## begin

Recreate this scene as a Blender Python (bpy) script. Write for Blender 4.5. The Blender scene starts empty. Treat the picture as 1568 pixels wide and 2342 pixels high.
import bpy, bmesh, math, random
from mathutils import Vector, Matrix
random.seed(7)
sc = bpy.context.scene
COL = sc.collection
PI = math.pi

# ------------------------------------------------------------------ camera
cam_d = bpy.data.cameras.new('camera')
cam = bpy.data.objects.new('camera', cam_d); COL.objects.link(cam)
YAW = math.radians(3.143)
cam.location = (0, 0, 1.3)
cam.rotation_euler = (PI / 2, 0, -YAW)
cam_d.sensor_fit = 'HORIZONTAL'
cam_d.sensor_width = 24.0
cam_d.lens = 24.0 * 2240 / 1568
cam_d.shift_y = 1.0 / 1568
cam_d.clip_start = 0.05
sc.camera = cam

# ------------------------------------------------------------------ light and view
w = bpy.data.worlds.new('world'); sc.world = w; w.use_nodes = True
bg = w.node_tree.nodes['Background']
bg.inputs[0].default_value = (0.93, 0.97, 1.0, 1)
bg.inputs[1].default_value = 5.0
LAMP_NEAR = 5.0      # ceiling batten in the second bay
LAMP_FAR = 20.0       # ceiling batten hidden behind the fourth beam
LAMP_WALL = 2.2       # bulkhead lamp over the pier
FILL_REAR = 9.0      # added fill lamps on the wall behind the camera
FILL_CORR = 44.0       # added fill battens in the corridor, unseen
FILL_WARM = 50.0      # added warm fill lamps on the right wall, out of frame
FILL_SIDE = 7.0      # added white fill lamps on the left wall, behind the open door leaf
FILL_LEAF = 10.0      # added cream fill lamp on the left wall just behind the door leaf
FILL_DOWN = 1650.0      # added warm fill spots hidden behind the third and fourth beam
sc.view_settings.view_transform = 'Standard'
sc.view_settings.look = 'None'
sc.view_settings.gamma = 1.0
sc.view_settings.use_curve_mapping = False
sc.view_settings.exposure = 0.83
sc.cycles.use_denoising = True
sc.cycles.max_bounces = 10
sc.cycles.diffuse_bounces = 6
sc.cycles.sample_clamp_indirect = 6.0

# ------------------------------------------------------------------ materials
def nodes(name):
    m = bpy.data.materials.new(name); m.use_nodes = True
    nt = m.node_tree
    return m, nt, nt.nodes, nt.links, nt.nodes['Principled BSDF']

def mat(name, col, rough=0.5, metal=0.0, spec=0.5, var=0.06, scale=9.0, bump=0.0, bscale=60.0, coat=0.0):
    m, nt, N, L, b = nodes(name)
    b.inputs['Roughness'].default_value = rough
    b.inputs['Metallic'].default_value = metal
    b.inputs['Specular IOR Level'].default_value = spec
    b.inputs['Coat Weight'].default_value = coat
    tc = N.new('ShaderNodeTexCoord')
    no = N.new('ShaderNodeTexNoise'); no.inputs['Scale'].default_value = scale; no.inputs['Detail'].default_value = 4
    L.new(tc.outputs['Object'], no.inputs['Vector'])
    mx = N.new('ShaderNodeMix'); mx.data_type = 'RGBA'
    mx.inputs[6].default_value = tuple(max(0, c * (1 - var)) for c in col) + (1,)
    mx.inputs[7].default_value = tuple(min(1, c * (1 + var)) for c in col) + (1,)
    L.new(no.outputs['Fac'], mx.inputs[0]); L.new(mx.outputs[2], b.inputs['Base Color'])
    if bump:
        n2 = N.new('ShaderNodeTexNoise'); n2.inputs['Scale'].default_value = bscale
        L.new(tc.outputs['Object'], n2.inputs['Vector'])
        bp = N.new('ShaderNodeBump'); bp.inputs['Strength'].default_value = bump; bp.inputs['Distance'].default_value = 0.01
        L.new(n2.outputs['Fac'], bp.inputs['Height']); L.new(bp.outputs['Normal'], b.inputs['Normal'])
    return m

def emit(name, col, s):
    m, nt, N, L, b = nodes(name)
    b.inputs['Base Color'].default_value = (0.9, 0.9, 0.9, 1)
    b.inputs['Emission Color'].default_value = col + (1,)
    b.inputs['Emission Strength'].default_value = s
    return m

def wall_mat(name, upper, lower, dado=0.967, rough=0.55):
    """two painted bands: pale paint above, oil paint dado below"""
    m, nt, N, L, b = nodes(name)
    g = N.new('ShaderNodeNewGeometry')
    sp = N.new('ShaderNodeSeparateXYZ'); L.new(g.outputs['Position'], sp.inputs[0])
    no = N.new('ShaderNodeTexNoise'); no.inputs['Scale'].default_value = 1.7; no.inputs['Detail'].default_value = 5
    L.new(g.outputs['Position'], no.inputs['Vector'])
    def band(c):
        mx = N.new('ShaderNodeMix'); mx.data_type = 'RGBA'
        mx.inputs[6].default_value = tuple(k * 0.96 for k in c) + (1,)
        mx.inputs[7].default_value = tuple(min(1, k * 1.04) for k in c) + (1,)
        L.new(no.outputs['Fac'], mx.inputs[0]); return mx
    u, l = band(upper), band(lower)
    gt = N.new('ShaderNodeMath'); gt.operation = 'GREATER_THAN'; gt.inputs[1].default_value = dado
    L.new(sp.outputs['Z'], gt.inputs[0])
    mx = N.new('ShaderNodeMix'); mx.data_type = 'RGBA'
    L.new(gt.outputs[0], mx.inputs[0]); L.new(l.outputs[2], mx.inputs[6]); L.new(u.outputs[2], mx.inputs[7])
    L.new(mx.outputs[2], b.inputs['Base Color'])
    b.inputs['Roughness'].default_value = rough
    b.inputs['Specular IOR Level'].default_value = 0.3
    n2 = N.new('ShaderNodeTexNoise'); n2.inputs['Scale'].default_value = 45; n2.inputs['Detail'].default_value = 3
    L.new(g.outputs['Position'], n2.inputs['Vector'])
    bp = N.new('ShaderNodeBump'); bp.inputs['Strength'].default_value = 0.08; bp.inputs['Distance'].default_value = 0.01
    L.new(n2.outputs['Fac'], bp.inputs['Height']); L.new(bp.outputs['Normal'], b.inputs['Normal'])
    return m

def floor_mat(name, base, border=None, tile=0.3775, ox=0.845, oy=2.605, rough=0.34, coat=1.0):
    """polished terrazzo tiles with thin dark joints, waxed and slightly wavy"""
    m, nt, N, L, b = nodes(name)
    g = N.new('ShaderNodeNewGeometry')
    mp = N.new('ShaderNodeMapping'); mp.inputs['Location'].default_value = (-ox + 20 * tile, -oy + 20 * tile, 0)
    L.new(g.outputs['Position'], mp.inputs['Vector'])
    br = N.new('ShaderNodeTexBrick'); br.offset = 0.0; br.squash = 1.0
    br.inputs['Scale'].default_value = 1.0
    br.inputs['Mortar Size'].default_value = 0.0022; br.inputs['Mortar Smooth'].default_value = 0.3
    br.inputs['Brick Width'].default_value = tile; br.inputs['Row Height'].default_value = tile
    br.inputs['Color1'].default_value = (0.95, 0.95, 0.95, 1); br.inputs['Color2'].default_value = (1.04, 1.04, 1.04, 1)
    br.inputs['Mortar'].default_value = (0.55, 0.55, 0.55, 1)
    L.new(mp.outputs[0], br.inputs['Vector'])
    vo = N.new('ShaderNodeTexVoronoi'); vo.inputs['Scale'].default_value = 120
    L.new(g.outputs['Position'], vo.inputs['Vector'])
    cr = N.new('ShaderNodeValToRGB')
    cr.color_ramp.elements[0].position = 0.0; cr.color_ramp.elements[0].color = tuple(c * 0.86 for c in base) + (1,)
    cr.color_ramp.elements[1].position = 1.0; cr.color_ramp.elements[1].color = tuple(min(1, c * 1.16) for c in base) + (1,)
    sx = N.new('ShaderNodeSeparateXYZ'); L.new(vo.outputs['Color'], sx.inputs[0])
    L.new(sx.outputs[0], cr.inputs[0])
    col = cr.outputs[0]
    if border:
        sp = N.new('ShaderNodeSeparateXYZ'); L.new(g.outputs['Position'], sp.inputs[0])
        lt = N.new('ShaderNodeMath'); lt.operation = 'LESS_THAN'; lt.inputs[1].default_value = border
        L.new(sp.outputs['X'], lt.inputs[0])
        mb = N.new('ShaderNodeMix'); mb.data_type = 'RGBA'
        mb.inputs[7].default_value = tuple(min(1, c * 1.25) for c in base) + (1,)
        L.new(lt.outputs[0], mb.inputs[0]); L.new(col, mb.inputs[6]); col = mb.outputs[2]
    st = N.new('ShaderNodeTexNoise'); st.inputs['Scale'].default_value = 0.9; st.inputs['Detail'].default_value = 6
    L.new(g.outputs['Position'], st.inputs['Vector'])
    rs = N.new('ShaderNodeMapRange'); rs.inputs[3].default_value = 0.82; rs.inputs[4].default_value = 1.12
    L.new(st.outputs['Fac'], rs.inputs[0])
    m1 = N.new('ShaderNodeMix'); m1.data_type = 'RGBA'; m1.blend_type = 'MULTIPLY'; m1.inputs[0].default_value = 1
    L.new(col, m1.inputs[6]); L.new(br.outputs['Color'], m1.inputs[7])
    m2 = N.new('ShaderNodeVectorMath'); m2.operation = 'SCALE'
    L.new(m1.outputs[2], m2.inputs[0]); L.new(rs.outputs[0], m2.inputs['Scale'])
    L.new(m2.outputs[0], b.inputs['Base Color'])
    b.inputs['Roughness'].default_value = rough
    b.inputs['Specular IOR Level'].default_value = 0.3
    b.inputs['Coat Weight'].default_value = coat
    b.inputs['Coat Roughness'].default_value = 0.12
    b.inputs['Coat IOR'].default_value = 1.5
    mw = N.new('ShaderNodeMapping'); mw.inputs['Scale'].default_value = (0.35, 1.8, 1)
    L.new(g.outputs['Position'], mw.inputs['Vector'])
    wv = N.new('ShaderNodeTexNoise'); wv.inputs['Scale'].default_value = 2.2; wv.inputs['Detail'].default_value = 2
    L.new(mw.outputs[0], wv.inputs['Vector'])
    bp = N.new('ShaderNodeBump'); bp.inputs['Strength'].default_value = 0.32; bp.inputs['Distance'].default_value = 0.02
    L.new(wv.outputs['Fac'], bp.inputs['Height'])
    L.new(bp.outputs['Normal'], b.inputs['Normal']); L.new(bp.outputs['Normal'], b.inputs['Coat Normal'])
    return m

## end

• [WORK TO DO] Set down the lines above as they stand, starting with the first line and ending with the line that contains "sc.camera = cam".

• [ANSWER TO THIS TASK]
Recreate this scene as a Blender Python (bpy) script. Write for Blender 4.5. The Blender scene starts empty. Treat the picture as 1568 pixels wide and 2342 pixels high.
import bpy, bmesh, math, random
from mathutils import Vector, Matrix
random.seed(7)
sc = bpy.context.scene
COL = sc.collection
PI = math.pi

# ------------------------------------------------------------------ camera
cam_d = bpy.data.cameras.new('camera')
cam = bpy.data.objects.new('camera', cam_d); COL.objects.link(cam)
YAW = math.radians(3.143)
cam.location = (0, 0, 1.3)
cam.rotation_euler = (PI / 2, 0, -YAW)
cam_d.sensor_fit = 'HORIZONTAL'
cam_d.sensor_width = 24.0
cam_d.lens = 24.0 * 2240 / 1568
cam_d.shift_y = 1.0 / 1568
cam_d.clip_start = 0.05
sc.camera = cam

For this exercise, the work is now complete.